BEIRUT: At least eight Hezbollah fighters were killed in a drone strike in the eastern Syrian desert, where pro-government forces are engaged in a grinding battle against the Daesh group, a monitoring group said Monday.
The Britain-based Syrian Observatory for Human Rights said a drone struck a position of the Lebanese militant group, which is fighting alongside President Bashar Assad’s forces.
A Hezbollah official confirmed the strike but not the toll. The official was not authorized to speak to the media so spoke on condition of anonymity.
It was not immediately clear who was operating the drone. Unmanned aerial vehicles are now widely used in Iraq and Syria, by armies and militant groups alike.

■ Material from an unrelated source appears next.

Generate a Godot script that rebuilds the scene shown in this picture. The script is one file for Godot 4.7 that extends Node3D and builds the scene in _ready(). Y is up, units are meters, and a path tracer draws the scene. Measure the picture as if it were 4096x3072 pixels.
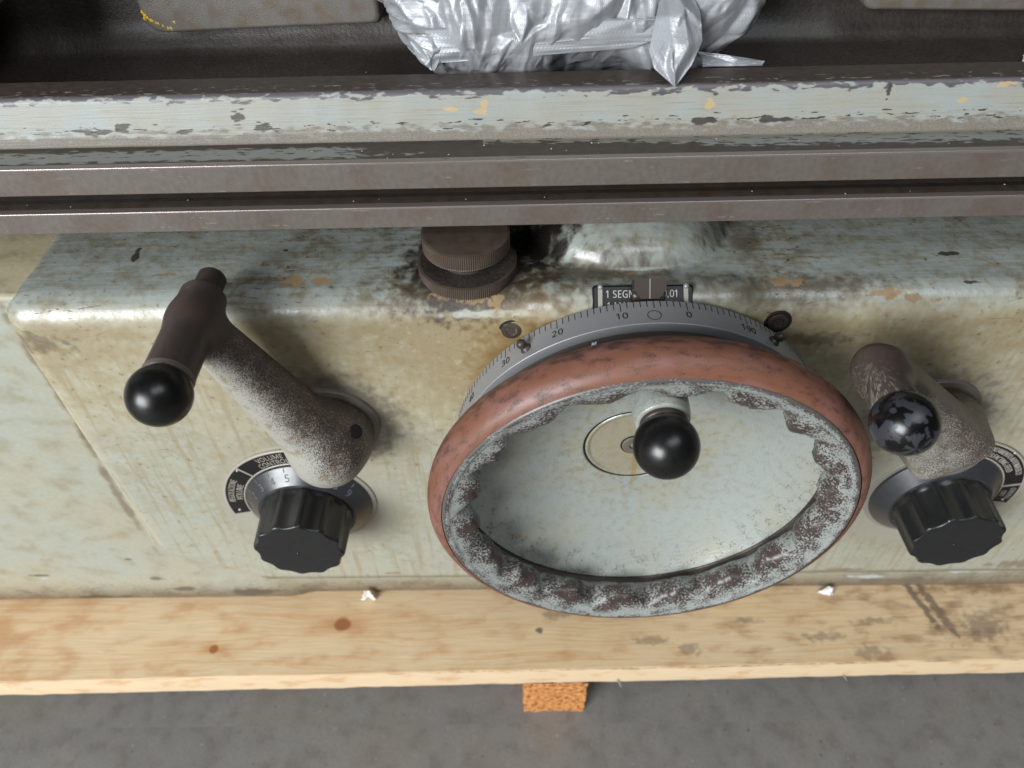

Israel has been targeting Hezbollah’s convoys in Syria with growing regularity, saying it cannot allow advanced weapons provided by Iran to be sent to Lebanon. Iran has sponsored and supplied Hezbollah since establishing the group in the 1980s to fight Israel’s occupation of south Lebanon.
But Israel’s strikes are generally confined to western and southern Syria, near the Lebanon and Israel borders. It has also been accused of striking Syrian government positions.
The US has also attacked Syrian pro-government forces by air, but only once in any connection to the war on the Daesh group, in September 2016, when an air raid killed at least 60 Syrian soldiers. The White House called the raid a mistake, and said it was committed to the war against the jihadist group.
Syrian pro-government forces have been confronted with a fierce counter-campaign after months of advances against the Daesh group in central and eastern Syria.
The jihadists briefly cut a major highway last week, isolating pro-government forces in the east and sparking a ferocious battle to win back the artery, activists said. The Observatory said two days of fighting in the desert area left 120 Syrian troops, Hezbollah fighters and other pro-government gunmen dead.
Syria’s military has heavily relied on Russia, Iran, Hezbollah, and other Iranian-sponsored militias throughout Syria’s six-year-old civil war.